Mauro Herce, di origine catalana, al suo debutto da regista ci propone Dead Slow Ahead, un lungometraggio che – è stato detto in sede di proiezione, con il regista presente – è stato “conteso” fino all’ultimo tra la sezione “Cose che verrano” per il suo carattere fantascientifico e la sezione Tffdoc che infine è riuscita ad aggiudicarselo.
In una dimensione onirica e documentaristica insieme la nave cargo “Fair Lady” è protagonista del film e sembra quasi prendere vita in modo autonomo, diventando l’ultima oasi abitata nell’oceano. L’equipaggio è un mero strumento in balia della nave la quale “parla” con suoi rumori e prosegue un viaggio senza fine apparentemente per propria volontà. Il regista da bambino osservava le grandi navi cargo viaggiare come fantasmi con destinazioni ignote al largo di Barcellona. Così decise di volerne sapere di più su questa realtà, su questo grandi battelli che trasportano più del novantacinque percento delle merci del globo.
Dopo un anno di progettazione è salito a bordo di una di queste navi e per tre mesi ha ripreso con la sua macchina da presa un’enorme quantità di materiale audiovisivo. Le inquadrature, per lo più fisse, costituiscono immagini statuarie e di agghiacciante bellezza. Vediamo un susseguirsi ripetitivo di gru che caricano la stiva gargantuesca della nave, mentre le forme strane delle nuvole sul mare desolato e l’incresparsi delle onde conferiscono ritmo alle sequenze. Il ritmo è dato a volte dal sali e scendi della nave, altre dai ripetitivi rumori a bordo o dai silenzi interrotti dalle comunicazioni via radio. Queste sequenze vengono montate per lo più con stacchi netti senza abusare di dissolvenze o di cambi fuoco, dimostrando allo spettatore che l’oggetto del suo sguardo sta acquistando vita propria.

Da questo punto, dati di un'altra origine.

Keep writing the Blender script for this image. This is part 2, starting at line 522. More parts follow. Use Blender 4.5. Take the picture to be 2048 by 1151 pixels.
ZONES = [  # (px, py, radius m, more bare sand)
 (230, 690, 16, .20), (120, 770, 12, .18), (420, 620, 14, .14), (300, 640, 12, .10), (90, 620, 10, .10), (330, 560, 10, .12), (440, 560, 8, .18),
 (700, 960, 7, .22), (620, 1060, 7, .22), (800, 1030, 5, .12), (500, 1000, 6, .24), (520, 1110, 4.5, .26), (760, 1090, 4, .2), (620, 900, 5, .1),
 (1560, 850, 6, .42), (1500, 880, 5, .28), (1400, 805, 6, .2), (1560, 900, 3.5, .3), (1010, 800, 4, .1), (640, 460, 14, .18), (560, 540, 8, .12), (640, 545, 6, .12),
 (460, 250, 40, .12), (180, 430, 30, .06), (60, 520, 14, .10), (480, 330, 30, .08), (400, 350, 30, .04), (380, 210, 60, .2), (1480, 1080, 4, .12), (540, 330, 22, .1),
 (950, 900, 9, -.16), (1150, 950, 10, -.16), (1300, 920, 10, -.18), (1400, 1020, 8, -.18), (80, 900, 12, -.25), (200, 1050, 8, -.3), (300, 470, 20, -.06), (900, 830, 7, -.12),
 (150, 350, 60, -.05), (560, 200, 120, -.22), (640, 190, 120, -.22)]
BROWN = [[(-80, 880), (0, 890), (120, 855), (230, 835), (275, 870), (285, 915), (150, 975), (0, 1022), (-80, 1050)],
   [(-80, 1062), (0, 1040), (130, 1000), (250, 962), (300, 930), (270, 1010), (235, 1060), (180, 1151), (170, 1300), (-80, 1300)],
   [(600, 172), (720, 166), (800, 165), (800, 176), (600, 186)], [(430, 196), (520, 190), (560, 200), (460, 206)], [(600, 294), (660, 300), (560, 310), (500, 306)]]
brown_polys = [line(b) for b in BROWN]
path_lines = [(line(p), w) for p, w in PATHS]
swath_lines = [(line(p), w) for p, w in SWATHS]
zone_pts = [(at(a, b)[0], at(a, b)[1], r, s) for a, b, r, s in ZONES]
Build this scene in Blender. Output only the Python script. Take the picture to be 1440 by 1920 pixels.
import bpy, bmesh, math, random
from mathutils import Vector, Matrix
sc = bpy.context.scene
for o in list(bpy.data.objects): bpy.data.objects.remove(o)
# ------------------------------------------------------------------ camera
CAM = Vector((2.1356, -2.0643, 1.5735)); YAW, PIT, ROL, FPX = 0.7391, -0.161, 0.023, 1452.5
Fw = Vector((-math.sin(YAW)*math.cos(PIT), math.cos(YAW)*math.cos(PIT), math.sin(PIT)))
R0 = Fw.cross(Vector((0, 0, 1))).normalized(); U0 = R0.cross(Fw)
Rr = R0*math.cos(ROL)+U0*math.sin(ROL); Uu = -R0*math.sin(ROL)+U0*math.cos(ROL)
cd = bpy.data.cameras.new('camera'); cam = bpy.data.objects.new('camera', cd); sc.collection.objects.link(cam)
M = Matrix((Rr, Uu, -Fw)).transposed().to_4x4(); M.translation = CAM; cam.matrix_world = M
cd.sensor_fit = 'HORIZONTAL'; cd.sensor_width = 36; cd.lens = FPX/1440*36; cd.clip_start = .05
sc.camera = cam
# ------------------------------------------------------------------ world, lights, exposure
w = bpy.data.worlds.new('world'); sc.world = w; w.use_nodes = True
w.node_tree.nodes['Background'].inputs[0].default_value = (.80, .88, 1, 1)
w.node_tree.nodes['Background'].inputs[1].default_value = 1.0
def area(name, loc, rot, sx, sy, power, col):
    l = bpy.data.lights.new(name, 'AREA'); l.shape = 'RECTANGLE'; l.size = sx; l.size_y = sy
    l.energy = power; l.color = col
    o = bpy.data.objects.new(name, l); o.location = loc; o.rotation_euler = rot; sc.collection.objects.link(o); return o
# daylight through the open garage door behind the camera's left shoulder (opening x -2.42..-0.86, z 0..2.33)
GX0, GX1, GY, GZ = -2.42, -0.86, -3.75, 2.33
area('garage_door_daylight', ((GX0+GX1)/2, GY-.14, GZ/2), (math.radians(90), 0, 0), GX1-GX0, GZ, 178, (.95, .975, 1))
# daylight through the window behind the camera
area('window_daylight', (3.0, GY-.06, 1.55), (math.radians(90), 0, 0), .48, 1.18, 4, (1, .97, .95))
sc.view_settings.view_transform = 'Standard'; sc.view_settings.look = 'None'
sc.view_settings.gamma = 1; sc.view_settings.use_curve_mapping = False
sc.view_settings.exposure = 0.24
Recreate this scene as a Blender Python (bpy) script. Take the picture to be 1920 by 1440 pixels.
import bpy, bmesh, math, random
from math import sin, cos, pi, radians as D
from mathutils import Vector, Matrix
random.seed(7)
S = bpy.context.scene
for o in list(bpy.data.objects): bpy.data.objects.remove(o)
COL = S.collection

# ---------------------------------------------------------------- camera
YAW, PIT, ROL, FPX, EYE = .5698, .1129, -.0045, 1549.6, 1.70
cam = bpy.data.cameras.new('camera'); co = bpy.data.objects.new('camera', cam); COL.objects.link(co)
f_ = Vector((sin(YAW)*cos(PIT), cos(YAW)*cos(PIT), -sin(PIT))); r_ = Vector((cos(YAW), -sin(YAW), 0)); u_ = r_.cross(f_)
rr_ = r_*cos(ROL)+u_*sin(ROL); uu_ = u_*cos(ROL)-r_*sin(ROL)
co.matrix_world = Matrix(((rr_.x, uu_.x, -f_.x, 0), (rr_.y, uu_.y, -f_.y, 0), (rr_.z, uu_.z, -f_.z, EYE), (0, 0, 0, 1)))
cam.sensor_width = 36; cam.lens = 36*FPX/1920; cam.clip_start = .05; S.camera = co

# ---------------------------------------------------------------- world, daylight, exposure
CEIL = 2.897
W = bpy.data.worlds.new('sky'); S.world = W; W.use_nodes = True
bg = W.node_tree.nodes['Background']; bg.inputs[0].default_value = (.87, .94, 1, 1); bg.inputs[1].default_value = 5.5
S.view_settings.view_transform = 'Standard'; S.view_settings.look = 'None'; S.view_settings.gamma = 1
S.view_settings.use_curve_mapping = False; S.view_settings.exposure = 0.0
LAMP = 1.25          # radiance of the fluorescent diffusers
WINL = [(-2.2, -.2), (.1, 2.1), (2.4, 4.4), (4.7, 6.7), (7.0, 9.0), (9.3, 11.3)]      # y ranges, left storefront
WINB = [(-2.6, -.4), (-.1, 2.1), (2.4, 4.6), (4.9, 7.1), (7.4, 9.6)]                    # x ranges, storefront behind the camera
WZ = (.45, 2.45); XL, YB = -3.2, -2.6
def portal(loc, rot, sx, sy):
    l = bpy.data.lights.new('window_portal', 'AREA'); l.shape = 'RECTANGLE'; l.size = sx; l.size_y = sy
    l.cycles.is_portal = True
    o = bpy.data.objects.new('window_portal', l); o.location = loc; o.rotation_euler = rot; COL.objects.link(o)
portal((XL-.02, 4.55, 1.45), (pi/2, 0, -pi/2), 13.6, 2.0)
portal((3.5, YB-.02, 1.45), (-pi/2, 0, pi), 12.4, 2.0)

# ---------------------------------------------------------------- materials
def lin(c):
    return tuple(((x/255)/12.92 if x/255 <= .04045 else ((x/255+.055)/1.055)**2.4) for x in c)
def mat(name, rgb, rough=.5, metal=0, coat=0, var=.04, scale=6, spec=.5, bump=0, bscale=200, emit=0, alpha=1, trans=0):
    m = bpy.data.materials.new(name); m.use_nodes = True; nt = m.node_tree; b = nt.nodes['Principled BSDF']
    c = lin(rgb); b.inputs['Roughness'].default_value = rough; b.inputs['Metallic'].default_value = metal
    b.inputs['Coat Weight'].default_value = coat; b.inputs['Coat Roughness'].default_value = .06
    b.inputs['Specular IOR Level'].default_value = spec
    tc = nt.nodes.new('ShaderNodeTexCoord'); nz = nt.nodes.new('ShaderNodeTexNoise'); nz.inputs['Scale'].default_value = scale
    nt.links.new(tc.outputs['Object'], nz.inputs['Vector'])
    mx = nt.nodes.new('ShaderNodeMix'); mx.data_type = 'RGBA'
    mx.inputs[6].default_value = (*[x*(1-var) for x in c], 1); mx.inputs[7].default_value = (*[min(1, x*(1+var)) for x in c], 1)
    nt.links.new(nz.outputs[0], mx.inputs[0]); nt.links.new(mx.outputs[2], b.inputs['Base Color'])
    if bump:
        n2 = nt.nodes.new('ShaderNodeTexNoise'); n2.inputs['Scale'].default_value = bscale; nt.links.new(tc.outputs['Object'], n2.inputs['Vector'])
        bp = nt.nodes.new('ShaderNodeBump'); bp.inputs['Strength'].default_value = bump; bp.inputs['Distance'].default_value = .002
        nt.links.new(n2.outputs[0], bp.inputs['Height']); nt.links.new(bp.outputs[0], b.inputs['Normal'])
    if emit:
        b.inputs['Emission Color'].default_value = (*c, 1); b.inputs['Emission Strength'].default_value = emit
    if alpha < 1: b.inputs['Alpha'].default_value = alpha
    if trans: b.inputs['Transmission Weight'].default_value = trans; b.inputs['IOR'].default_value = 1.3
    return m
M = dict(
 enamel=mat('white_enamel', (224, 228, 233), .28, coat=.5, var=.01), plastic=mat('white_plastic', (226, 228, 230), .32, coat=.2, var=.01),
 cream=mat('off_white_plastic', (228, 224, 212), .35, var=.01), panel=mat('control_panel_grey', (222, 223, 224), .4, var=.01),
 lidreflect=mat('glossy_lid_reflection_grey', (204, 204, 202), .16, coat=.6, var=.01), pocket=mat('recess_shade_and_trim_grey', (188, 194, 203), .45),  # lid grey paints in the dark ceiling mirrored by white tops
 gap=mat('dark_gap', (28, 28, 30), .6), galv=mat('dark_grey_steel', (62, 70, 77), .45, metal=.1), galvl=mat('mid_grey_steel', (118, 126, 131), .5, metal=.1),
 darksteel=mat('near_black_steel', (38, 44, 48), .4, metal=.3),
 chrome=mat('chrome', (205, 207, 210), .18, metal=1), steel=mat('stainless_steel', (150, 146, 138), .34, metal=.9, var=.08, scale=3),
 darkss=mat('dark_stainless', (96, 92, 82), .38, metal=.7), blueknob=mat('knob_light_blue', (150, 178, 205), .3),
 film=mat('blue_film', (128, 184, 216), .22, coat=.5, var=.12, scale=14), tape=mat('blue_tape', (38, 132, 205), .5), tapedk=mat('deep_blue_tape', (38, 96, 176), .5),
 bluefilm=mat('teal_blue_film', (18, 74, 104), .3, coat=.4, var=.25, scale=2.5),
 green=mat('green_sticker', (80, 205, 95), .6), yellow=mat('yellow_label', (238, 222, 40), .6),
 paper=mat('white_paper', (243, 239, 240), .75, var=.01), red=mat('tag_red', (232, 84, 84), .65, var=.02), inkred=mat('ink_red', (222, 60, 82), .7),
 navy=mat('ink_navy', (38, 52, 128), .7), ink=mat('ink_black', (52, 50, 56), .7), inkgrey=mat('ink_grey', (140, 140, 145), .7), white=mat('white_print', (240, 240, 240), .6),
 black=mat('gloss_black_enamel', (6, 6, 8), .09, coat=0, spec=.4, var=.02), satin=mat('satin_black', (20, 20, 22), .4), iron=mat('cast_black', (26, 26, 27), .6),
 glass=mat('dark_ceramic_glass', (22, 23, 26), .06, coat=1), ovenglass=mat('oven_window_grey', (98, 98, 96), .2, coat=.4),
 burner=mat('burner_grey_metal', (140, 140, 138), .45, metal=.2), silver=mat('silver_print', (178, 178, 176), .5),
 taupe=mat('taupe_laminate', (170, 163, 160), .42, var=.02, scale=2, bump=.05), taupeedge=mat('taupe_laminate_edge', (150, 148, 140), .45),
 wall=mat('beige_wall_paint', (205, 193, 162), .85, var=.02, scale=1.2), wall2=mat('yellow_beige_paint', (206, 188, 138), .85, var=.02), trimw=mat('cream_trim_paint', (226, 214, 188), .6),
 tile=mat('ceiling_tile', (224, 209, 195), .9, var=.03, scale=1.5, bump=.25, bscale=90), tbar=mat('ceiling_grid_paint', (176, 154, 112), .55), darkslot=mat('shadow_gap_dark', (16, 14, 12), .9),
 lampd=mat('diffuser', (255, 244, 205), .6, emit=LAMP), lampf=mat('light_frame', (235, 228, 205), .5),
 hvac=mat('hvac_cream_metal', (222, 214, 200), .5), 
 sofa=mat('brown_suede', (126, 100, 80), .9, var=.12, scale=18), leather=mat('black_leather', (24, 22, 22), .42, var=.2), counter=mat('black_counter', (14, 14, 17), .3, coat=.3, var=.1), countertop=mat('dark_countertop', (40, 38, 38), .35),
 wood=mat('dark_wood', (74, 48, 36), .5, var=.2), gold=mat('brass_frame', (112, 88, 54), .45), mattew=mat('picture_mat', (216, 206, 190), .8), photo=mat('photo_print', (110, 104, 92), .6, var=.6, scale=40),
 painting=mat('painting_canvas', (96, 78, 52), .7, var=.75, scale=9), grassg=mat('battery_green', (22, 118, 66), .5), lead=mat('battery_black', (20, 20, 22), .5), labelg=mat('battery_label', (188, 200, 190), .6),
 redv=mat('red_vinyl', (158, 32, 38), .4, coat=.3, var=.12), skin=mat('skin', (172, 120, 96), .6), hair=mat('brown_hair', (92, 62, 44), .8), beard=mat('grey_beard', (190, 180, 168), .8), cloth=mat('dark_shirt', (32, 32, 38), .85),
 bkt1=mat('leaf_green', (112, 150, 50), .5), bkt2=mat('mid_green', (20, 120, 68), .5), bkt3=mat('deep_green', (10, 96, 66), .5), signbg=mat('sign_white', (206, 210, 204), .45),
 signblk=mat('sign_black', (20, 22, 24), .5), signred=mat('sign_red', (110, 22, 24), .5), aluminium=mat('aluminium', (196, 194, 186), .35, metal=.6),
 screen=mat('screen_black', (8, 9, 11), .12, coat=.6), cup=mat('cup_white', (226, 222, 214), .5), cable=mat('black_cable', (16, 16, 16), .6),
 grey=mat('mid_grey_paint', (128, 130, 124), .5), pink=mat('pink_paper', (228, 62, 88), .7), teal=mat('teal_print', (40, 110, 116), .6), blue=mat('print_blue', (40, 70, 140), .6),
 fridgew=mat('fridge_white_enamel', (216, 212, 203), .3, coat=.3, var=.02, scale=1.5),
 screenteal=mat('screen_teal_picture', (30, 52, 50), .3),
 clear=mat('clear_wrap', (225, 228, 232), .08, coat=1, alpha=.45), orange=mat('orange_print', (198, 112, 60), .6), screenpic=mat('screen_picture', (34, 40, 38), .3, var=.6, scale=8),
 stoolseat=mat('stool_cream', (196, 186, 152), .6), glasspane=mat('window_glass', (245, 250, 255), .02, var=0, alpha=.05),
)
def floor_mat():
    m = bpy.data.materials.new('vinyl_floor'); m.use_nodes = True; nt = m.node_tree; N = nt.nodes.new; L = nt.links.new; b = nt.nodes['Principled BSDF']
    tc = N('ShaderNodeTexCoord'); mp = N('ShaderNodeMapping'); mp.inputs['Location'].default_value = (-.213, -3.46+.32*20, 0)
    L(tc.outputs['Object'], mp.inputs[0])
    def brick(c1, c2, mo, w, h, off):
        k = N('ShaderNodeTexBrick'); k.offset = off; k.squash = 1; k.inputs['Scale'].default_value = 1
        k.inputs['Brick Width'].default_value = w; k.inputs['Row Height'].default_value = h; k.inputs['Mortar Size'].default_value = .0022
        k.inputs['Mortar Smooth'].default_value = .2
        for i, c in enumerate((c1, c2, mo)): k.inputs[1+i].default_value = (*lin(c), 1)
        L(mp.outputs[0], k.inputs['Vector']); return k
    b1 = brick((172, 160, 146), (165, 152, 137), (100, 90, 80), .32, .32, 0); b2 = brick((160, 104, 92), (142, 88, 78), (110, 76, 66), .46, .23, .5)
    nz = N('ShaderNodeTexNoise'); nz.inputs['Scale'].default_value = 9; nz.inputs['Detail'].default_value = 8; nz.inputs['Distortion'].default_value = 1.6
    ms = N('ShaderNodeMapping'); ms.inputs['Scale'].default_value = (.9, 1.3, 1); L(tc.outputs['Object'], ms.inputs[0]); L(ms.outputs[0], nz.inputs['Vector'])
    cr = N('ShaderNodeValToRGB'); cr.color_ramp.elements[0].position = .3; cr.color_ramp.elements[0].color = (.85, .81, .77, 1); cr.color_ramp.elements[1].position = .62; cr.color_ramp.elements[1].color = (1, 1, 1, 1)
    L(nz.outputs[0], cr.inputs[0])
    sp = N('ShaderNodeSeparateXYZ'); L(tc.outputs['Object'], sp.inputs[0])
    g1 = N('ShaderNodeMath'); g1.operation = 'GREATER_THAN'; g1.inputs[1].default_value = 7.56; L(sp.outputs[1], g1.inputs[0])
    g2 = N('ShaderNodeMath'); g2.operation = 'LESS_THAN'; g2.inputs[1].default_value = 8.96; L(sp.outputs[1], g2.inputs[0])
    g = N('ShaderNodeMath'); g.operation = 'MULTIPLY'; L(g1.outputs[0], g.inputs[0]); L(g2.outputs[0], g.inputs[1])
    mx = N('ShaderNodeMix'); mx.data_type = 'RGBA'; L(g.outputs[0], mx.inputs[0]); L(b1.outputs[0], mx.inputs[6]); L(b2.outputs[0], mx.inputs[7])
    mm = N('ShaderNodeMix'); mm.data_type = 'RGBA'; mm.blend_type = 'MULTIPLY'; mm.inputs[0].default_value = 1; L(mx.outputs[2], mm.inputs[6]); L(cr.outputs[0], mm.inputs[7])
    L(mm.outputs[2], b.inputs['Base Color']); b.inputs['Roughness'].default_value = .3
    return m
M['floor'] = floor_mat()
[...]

Nelle geometrie perfette delle riprese (in particolare quelle girate nella stiva) la nave con la sua ossatura ferrea ci pare una cattedrale gotica che emerge nell’oceano. La luce del sole filtra al suo interno proiettando ombre sulle pareti; gli esseri umani appaiono piccoli in ambienti di ampiezza inadeguata a loro. E’ interessante vedere come l’equipaggio diventi macchina e le macchine assumano vita. Il rumore di bordo, il lampeggiare di spie e i telefoni che squillano in plancia ci suggeriscono che la nave ha il controllo completo di se stessa.
L’inico momento in cui abbiamo alcuni movimenti di macchina è quello in cui ascoltiamo, verso il finale, le telefonate dei marinai con le proprie famiglie. Le conversazioni ci paiono toccanti e allo stesso tempo crudeli mentre la macchina da presa inquadra il lungo districarsi di tubi come se fossero le vene della nave. Le faccende personali dei marinai lontani dal loro sfumano sotto il rumore forte e costante del battito del cuore-motore della nave. E’ lei l’unica e vera protagonista della storia. L’unica che sembra realmente vivere e respirare.
Questo documentario dotato di indiscutibile bellezza estetica sembra peraltro portarci in una dimensione quasi fantascientifica dove una nave fantasma naviga nel mare con destinazione sconosciuta.